(Collected data)
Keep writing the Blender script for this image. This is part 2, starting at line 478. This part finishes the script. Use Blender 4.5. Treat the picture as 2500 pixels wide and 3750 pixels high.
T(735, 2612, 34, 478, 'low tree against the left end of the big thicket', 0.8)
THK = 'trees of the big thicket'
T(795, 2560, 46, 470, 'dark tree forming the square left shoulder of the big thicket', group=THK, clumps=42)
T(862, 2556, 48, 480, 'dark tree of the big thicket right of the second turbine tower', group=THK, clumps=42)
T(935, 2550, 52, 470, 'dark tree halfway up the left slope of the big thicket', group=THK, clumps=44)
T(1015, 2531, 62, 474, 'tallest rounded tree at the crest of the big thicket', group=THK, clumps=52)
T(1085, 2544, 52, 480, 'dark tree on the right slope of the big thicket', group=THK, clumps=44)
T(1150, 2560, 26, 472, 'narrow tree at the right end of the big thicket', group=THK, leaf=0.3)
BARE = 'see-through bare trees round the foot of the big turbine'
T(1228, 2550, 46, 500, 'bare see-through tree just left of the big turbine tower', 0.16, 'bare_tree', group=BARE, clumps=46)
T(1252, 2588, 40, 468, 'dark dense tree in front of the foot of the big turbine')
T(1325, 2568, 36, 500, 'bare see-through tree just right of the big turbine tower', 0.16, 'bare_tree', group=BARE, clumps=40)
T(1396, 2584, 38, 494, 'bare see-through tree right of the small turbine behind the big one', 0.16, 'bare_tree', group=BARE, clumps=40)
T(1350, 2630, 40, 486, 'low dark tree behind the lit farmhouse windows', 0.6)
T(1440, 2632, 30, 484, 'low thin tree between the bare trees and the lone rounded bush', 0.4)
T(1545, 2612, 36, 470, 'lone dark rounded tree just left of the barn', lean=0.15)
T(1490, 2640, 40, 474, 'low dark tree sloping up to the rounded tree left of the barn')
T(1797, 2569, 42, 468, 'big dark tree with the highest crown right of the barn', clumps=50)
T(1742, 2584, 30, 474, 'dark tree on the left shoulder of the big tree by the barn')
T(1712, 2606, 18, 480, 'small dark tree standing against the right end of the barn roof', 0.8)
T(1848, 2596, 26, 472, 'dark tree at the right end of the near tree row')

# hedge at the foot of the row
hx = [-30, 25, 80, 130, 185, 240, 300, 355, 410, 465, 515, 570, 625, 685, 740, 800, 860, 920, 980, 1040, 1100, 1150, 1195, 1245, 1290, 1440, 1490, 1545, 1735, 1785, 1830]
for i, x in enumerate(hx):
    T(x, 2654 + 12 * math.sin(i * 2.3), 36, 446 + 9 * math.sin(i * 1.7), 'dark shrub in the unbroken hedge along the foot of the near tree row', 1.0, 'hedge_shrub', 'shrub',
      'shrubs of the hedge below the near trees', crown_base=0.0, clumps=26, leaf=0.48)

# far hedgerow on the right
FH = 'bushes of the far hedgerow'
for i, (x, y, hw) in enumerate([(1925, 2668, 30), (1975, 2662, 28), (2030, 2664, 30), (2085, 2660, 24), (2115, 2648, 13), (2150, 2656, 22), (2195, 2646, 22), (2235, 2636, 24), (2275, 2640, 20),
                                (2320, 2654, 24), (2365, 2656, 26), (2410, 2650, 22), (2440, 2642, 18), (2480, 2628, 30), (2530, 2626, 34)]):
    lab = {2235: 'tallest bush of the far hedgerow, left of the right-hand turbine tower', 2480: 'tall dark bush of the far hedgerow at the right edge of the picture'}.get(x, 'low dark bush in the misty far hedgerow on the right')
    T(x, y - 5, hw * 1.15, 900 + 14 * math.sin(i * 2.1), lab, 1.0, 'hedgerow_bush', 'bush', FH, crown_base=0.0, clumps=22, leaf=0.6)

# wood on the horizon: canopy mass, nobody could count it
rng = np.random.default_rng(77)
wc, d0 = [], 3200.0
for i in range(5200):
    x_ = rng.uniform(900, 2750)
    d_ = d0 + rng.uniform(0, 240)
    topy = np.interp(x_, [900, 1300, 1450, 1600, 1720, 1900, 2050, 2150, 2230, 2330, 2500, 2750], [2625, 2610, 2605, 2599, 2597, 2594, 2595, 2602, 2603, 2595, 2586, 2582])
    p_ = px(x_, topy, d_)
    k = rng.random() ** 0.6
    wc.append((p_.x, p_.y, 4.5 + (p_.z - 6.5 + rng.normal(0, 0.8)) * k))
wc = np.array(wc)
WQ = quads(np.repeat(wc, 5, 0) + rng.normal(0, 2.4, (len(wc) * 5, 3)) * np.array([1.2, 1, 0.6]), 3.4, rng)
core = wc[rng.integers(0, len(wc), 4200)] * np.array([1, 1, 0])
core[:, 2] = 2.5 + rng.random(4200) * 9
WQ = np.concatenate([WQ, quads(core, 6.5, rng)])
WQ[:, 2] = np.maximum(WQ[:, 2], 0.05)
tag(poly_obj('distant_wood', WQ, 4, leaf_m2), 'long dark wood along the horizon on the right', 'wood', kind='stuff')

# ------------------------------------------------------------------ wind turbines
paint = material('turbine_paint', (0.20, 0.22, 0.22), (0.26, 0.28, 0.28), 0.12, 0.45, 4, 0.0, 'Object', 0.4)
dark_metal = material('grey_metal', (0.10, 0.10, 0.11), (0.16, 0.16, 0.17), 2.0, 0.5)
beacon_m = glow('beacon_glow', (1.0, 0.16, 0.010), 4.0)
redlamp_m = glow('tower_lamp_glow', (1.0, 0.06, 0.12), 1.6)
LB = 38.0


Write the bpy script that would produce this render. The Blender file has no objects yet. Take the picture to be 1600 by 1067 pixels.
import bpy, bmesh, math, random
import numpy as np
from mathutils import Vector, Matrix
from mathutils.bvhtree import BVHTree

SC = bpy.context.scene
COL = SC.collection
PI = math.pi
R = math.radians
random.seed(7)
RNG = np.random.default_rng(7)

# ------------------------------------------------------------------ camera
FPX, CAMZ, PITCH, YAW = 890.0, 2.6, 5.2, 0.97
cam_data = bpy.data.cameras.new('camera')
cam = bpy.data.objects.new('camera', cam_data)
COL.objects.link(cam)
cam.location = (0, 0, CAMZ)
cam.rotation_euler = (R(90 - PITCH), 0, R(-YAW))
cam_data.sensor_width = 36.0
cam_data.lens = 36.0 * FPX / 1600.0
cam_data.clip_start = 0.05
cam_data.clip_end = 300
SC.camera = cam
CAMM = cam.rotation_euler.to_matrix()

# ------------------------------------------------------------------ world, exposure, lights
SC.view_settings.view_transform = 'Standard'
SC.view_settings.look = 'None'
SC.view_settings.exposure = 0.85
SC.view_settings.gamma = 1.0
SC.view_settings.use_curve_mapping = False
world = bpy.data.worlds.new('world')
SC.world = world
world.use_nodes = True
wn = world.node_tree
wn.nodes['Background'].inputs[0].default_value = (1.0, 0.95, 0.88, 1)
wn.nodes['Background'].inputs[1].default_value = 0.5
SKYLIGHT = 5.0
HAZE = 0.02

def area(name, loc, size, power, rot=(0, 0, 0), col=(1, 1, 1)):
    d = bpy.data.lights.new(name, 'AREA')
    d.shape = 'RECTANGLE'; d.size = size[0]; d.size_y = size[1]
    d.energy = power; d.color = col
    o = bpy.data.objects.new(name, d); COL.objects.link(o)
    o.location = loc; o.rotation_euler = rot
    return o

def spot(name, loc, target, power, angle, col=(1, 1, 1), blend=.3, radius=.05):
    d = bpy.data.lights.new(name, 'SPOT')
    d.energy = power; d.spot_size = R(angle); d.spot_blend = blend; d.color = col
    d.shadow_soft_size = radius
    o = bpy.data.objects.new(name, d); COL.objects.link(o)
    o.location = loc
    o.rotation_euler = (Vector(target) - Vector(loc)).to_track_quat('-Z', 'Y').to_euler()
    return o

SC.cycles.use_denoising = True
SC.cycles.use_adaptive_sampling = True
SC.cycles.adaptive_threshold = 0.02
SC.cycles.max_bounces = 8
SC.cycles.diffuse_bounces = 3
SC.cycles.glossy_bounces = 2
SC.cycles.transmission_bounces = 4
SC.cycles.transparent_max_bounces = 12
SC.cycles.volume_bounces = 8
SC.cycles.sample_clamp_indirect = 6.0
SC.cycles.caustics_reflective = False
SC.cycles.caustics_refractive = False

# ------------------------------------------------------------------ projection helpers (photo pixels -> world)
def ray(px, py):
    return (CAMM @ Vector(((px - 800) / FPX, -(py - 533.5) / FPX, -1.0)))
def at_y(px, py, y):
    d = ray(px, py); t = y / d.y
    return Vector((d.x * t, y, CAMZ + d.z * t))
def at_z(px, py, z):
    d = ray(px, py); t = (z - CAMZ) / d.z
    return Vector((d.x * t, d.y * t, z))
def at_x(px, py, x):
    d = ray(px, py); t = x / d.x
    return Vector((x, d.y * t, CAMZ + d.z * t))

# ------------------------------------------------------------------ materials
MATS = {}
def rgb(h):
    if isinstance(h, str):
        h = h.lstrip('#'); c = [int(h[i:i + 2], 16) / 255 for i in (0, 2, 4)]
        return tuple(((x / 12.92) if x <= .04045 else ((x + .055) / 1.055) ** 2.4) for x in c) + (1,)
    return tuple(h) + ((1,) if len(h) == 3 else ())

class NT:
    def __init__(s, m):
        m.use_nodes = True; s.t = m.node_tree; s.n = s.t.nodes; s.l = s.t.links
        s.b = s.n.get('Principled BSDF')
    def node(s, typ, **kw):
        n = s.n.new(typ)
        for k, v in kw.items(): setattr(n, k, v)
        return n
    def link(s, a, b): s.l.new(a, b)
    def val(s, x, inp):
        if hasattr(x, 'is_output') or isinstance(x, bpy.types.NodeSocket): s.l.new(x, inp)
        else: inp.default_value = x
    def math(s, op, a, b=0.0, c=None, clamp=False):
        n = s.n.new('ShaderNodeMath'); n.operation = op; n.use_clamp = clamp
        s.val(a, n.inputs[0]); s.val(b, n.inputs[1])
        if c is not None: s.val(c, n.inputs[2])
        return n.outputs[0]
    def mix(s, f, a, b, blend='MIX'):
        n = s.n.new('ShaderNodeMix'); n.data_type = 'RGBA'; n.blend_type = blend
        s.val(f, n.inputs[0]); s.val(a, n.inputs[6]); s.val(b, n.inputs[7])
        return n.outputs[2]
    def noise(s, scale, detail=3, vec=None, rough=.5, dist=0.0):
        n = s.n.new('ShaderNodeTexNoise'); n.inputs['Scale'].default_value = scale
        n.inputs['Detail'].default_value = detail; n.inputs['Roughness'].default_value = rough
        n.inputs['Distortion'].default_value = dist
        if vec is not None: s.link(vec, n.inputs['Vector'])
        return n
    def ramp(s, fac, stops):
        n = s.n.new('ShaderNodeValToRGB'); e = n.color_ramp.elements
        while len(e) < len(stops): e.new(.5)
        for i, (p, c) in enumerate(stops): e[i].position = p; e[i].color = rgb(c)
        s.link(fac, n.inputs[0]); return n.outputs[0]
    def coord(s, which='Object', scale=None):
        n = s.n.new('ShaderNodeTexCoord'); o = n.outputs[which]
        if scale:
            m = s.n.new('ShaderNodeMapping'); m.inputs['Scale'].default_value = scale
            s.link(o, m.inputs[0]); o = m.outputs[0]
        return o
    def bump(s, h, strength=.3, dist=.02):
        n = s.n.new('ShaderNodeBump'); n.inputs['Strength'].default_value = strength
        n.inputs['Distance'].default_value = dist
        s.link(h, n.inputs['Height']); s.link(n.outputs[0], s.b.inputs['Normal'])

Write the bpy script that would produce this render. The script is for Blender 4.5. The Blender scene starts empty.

Short exercise
Output, from the data above, the lines from the line with "Write the bpy script that would produce this render. The Blender" to the line with "RNG = np.random.default_rng(7)" exactly as they stand, both ends included and nothing else.

Response to the exercise
Write the bpy script that would produce this render. The Blender file has no objects yet. Take the picture to be 1600 by 1067 pixels.
import bpy, bmesh, math, random
import numpy as np
from mathutils import Vector, Matrix
from mathutils.bvhtree import BVHTree

SC = bpy.context.scene
COL = SC.collection
PI = math.pi
R = math.radians
random.seed(7)
RNG = np.random.default_rng(7)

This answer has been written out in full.